The scale of the operation was bigger than any North Atlantic Treaty Organization (NATO) exercise and the biggest land exercise since World War II. Initially, around 600,000–800,000 troops were mobilized and stationed on Rajasthan state's western border, less than 100 miles away from Pakistan. The commander of the Indian Army's Western Command, Lieutenant General Prem Nath Hoon, maintained that, "Operation Brasstacks was a mobilization of the entire Army of India."

The magnitude and large scale of the exercise led to Pakistani fears that India was displaying an overwhelming conventional superiority and was planning to invade Pakistan and dismember it by surgical strikes, as it did to East Pakistan during the Indo-Pak 1971 Winter war. According to General Hoon's memoirs, a letter was directed to Sundarji by Western Command, arguing that "when such a large exercise is conceived", the movement of Indian forces is going to attract the attention of Pakistan. General Hoon maintained that, General Sundarji did not inform Prime Minister Rajiv Gandhi about the scale of the operation and such details were hidden from him. Hoon also wrote in his memoir: "Brasstacks was no military exercise. It was a plan to build up the situation for a fourth war with Pakistan." Indian scholar, Paul Kapur further argues that during Operation Brasstacks, the Indian Army lobbied the government multiple times, but unsuccessfully, to attack Pakistan.[clarify]

It is theorised by author Robert Art and others that the Brasstacks crisis was not an inadvertent and accidental crisis caused by Pakistan's misinterpretation of a large scale Indian Army exercise, confined mainly to the vast Rajasthan desert sector, as provocative. In this theory, General Sunderji's strategy was to provoke Pakistan to respond and this would provide India with an excuse to implement existing contingency plans to go on to the offensive against Pakistan and destroy its atomic bomb projects in a series of preventive strikes.
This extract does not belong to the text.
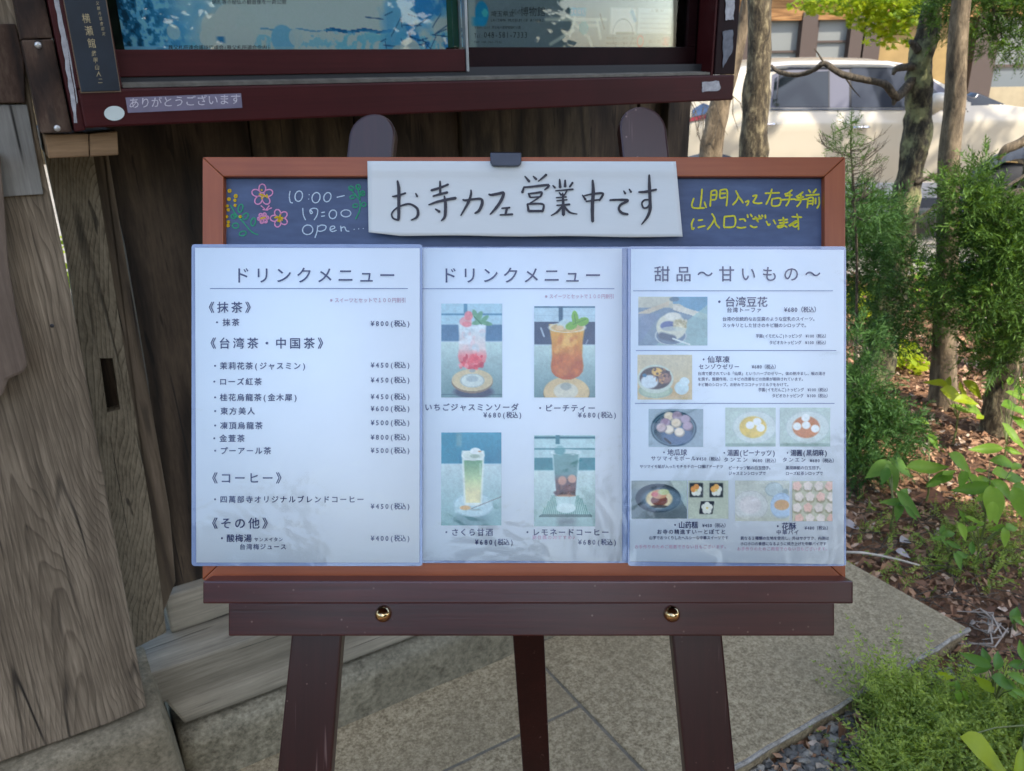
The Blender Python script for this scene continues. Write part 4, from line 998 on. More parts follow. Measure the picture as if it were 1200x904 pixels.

After the success of the Israeli Air Force's surprise Operation Opera air strike on the Iraqi nuclear power plant in Osirak in 1981, the Pakistan Armed Forces had been on alert. According to memoirs of nuclear strategist and theoretical physicist Munir Ahmad Khan, hectic discussions took place every day between the Ministries of Defence and Foreign Affairs, amid fears that India might attack Pakistan, who was on route to becoming a nuclear power. Since 1981, the commanders of the Pakistan Armed Forces were given standing orders to mobilize their forces at once, from all directions, as quick as it could to divert such attacks.